__Data section__.
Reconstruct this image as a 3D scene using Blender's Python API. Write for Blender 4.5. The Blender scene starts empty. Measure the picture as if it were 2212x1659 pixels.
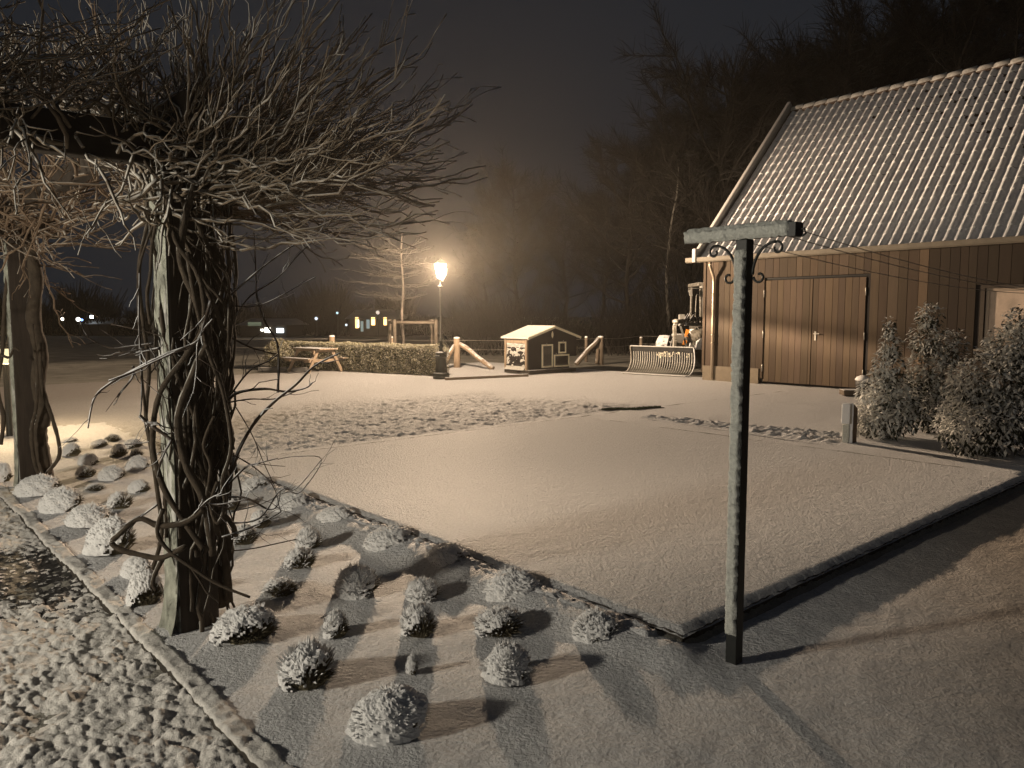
import bpy, math, random
import numpy as np
from mathutils import Vector, Matrix, noise as mnoise

random.seed(7)
RNG = np.random.default_rng(11)
SC = bpy.context.scene
COL = SC.collection
R = math.radians

# ------------------------------------------------------------------ camera
FP = 1661.0                       # focal length in units of a 2212 px wide picture
PITCH = math.atan(147.5 / FP)
CAMZ = 1.6
cd = bpy.data.cameras.new('camera')
cam = bpy.data.objects.new('camera', cd)
COL.objects.link(cam)
cam.location = (0, 0, CAMZ)
cam.rotation_euler = (math.pi / 2 - PITCH, 0, 0)
cd.sensor_width = 36
cd.lens = 36 * FP / 2212
cd.clip_end = 2000
cd.clip_start = 0.05
SC.camera = cam

# ------------------------------------------------------------------ world: overcast night sky
w = bpy.data.worlds.new('World')
SC.world = w
w.use_nodes = True
nt = w.node_tree
nt.nodes.clear()
out = nt.nodes.new('ShaderNodeOutputWorld')
add = nt.nodes.new('ShaderNodeAddShader')
bg1 = nt.nodes.new('ShaderNodeBackground')
bg2 = nt.nodes.new('ShaderNodeBackground')
sky = nt.nodes.new('ShaderNodeTexSky')
sky.sky_type = 'NISHITA'
sky.sun_disc = False
sky.sun_elevation = R(-4)
sky.sun_rotation = R(150)
bg1.inputs['Strength'].default_value = 0.05
bg2.inputs['Color'].default_value = (0.0124, 0.0148, 0.0192, 1)   # town glow on the low cloud
bg2.inputs['Strength'].default_value = 1.0
nt.links.new(sky.outputs[0], bg1.inputs['Color'])
nt.links.new(bg1.outputs[0], add.inputs[0])
nt.links.new(bg2.outputs[0], add.inputs[1])
nt.links.new(add.outputs[0], out.inputs['Surface'])

vs = SC.view_settings
vs.view_transform = 'Standard'
vs.look = 'None'
vs.exposure = 0.0
vs.gamma = 1.0
vs.use_curve_mapping = False
SC.cycles.use_denoising = True
SC.cycles.max_bounces = 6
SC.cycles.diffuse_bounces = 3
SC.cycles.volume_bounces = 0
SC.cycles.transparent_max_bounces = 12
SC.cycles.sample_clamp_indirect = 2.0

LANTERN_I = 26000.0
PORCH_I = 1350.0
GARDEN_I = 300.0
HAZE = 0.00085


# ------------------------------------------------------------------ picture -> world
def ray(x, y):
    dx = (x - 1106) / FP
    dy = (829.5 - y) / FP
    return dx, math.cos(PITCH) + dy * math.sin(PITCH), -math.sin(PITCH) + dy * math.cos(PITCH)


def G(x, y, z=0.0):
    r = ray(x, y)
    t = (z - CAMZ) / r[2]
    return Vector((r[0] * t, r[1] * t, z))


def D(x, y, Y):
    r = ray(x, y)
    t = Y / r[1]
    return Vector((r[0] * t, Y, CAMZ + r[2] * t))


UA = R(41.5)
U = Vector((math.cos(UA), math.sin(UA), 0))
V = Vector((-math.sin(UA), math.cos(UA), 0))
A0 = G(1475, 1365)
A0.z = 0


def P(u, v, z=0.0):
    q = A0 + U * u + V * v
    return Vector((q.x, q.y, z))


def UV(p):
    d = Vector((p[0], p[1], 0)) - A0
    return d.dot(U), d.dot(V)


def sm(x, a, b):
    t = np.clip((x - a) / (b - a), 0, 1)
    return t * t * (3 - 2 * t)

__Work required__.
Extract all the data above exactly, excluding every picture.

__Right answer__.
Reconstruct this image as a 3D scene using Blender's Python API. Write for Blender 4.5. The Blender scene starts empty. Measure the picture as if it were 2212x1659 pixels.
import bpy, math, random
import numpy as np
from mathutils import Vector, Matrix, noise as mnoise

random.seed(7)
RNG = np.random.default_rng(11)
SC = bpy.context.scene
COL = SC.collection
R = math.radians

# ------------------------------------------------------------------ camera
FP = 1661.0                       # focal length in units of a 2212 px wide picture
PITCH = math.atan(147.5 / FP)
CAMZ = 1.6
cd = bpy.data.cameras.new('camera')
cam = bpy.data.objects.new('camera', cd)
COL.objects.link(cam)
cam.location = (0, 0, CAMZ)
cam.rotation_euler = (math.pi / 2 - PITCH, 0, 0)
cd.sensor_width = 36
cd.lens = 36 * FP / 2212
cd.clip_end = 2000
cd.clip_start = 0.05
SC.camera = cam

# ------------------------------------------------------------------ world: overcast night sky
w = bpy.data.worlds.new('World')
SC.world = w
w.use_nodes = True
nt = w.node_tree
nt.nodes.clear()
out = nt.nodes.new('ShaderNodeOutputWorld')
add = nt.nodes.new('ShaderNodeAddShader')
bg1 = nt.nodes.new('ShaderNodeBackground')
bg2 = nt.nodes.new('ShaderNodeBackground')
sky = nt.nodes.new('ShaderNodeTexSky')
sky.sky_type = 'NISHITA'
sky.sun_disc = False
sky.sun_elevation = R(-4)
sky.sun_rotation = R(150)
bg1.inputs['Strength'].default_value = 0.05
bg2.inputs['Color'].default_value = (0.0124, 0.0148, 0.0192, 1)   # town glow on the low cloud
bg2.inputs['Strength'].default_value = 1.0
nt.links.new(sky.outputs[0], bg1.inputs['Color'])
nt.links.new(bg1.outputs[0], add.inputs[0])
nt.links.new(bg2.outputs[0], add.inputs[1])
nt.links.new(add.outputs[0], out.inputs['Surface'])

vs = SC.view_settings
vs.view_transform = 'Standard'
vs.look = 'None'
vs.exposure = 0.0
vs.gamma = 1.0
vs.use_curve_mapping = False
SC.cycles.use_denoising = True
SC.cycles.max_bounces = 6
SC.cycles.diffuse_bounces = 3
SC.cycles.volume_bounces = 0
SC.cycles.transparent_max_bounces = 12
SC.cycles.sample_clamp_indirect = 2.0

LANTERN_I = 26000.0
PORCH_I = 1350.0
GARDEN_I = 300.0
HAZE = 0.00085


# ------------------------------------------------------------------ picture -> world
def ray(x, y):
    dx = (x - 1106) / FP
    dy = (829.5 - y) / FP
    return dx, math.cos(PITCH) + dy * math.sin(PITCH), -math.sin(PITCH) + dy * math.cos(PITCH)


def G(x, y, z=0.0):
    r = ray(x, y)
    t = (z - CAMZ) / r[2]
    return Vector((r[0] * t, r[1] * t, z))


def D(x, y, Y):
    r = ray(x, y)
    t = Y / r[1]
    return Vector((r[0] * t, Y, CAMZ + r[2] * t))


UA = R(41.5)
U = Vector((math.cos(UA), math.sin(UA), 0))
V = Vector((-math.sin(UA), math.cos(UA), 0))
A0 = G(1475, 1365)
A0.z = 0


def P(u, v, z=0.0):
    q = A0 + U * u + V * v
    return Vector((q.x, q.y, z))


def UV(p):
    d = Vector((p[0], p[1], 0)) - A0
    return d.dot(U), d.dot(V)


def sm(x, a, b):
    t = np.clip((x - a) / (b - a), 0, 1)
    return t * t * (3 - 2 * t)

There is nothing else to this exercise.